The Truth About Values

We often consider our morals and values to be fairly synonymous and deeply rooted in our spiritual faith.  This comes from a modern understanding of spirituality in which a divine entity or force dictates what is universally important, and things outside of that list that we feel are important are just mundane human priorities.

I reject that notion.  I reject it partially because I reject the existence of a deity or supernatural force directing the workings of the universe, especially one which cares about the choices I make in life.  I also reject it because morals and values are, by their very nature, focused on shaping our actions in this life, in the present reality.  Morals and values are not about pleasing a higher power, they are about expressing our spiritual truths through our interactions with others.

So, if I were to list my own personal 10 commandments, what would be on that list?
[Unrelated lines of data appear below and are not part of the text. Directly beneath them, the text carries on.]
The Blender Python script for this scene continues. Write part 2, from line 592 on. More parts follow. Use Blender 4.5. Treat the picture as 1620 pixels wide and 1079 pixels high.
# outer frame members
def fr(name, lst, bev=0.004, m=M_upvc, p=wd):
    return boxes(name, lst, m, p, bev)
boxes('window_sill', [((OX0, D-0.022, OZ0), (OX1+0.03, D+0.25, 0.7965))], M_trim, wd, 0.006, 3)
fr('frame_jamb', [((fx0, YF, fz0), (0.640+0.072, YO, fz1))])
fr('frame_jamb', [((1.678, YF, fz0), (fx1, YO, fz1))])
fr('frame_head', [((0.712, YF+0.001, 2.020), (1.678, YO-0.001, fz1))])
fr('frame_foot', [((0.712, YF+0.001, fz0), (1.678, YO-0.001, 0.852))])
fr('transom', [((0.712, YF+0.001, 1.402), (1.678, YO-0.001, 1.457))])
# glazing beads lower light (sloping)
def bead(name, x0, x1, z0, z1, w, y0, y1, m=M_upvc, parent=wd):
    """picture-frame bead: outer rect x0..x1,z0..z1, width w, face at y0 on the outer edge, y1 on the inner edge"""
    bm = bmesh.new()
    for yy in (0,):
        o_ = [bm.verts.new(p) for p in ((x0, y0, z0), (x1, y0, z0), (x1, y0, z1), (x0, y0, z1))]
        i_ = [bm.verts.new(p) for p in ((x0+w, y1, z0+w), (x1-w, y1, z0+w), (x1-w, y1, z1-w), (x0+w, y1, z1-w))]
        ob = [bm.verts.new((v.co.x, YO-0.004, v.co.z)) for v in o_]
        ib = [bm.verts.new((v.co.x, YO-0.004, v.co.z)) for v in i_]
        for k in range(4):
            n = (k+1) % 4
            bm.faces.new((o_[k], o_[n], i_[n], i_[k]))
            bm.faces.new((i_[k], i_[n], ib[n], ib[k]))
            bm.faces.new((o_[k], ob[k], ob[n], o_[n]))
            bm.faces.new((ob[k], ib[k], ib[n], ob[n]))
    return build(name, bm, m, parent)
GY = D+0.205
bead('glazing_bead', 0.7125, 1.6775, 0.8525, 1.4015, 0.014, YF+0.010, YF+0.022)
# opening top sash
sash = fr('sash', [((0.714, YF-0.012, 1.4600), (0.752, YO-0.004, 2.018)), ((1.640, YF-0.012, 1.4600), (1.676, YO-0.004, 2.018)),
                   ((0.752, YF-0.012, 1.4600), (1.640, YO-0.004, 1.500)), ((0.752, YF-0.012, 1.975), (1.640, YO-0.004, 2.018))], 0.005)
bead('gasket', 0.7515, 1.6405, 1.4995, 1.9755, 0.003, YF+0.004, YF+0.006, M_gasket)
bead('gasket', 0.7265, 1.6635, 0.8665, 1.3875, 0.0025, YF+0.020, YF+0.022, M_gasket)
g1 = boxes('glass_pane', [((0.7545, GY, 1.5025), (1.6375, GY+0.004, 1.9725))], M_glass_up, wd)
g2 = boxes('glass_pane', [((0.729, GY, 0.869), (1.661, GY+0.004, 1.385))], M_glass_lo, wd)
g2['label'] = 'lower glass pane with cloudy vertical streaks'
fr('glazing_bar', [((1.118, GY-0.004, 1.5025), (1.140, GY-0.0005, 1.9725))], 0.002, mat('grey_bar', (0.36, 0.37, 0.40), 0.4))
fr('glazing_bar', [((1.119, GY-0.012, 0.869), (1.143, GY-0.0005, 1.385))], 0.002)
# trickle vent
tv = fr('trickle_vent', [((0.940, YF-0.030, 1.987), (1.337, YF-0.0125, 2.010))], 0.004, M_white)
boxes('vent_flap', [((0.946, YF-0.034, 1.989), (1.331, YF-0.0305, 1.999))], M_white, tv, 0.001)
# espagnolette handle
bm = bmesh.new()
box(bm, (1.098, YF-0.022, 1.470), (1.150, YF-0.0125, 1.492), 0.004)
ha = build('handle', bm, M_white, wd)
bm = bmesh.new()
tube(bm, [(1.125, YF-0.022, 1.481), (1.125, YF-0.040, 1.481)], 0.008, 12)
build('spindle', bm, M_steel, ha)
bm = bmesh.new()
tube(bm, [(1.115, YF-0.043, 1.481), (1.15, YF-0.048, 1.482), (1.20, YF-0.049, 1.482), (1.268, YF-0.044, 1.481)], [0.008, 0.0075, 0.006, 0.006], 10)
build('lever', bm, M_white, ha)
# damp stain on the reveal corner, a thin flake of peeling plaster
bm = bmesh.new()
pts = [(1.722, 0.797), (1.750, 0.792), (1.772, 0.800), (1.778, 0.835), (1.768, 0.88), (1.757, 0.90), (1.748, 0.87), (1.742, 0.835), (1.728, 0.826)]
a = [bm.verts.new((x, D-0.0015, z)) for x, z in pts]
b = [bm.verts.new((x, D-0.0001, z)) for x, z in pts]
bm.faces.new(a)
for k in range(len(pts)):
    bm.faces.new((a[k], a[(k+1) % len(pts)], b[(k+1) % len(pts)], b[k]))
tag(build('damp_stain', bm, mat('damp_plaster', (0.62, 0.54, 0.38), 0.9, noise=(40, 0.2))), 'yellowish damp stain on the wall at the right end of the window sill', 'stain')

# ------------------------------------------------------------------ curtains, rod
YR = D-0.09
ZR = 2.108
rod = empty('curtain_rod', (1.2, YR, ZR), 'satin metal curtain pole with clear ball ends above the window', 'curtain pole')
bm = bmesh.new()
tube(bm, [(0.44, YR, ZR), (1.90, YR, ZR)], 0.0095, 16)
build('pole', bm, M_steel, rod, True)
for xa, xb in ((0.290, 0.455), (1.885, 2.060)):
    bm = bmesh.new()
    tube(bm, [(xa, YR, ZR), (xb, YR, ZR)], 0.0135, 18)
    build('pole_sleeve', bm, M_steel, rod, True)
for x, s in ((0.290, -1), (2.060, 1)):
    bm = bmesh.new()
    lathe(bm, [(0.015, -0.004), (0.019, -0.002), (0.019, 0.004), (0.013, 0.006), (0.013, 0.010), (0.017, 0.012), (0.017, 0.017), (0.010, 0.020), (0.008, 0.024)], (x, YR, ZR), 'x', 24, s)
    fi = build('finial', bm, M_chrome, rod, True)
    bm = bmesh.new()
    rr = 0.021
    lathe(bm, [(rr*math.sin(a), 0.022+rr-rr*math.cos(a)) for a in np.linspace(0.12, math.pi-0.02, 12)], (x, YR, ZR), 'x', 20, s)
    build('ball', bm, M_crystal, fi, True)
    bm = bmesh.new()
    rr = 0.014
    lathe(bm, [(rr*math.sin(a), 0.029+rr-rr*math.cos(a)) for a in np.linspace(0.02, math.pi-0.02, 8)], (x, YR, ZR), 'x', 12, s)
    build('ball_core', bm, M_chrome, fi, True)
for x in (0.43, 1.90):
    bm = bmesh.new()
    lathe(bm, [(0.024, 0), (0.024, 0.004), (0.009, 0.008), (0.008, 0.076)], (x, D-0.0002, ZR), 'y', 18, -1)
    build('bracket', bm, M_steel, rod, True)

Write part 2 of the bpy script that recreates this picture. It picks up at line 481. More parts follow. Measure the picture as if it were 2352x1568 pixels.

  1. Help others by making their lives safer, freer, and more stable, not by trying to force them to agree with you.
    Spirituality should guide us to provide tangible help to others, not stand in for that help.
  2. Learn as much as possible.
    Questions are more important than answers.  It is the questions which lead to answers.
  3. Listen to what other people think, but don’t always believe them.
    We aren’t gods, we’re not always right.  But other people aren’t always right, either.  No matter who they are.  Always be willing to listen, but develop the skill of discerning valid opinions from crazy talk.
  4. Admit when you are wrong.
    Refusing to own up to mistakes only makes them worse.
  5. Only give advice you’d be willing to follow yourself.
    Don’t be a hypocrite.
  6. No double standards.
    If I want others to act a certain way, I should act that way myself.  
  7. Direct change, don’t fight it.
    Change is inevitable.  Adapting to change is how we evolve.  Causing and directing change to create good is how we help humanity evolve in a positive direction.
  8. Standing up for yourself is important, but standing up for the greater good is more important.
    The more people who will directly benefit in a tangible way from your actions, the more important those actions are.
  9. Want people more than you need them.
    It’s better to be wanted than needed.  Needs change.
  10. Don’t try to control other people.
    Influencing others is a skill you can learn, but you can never truly control anyone but yourself.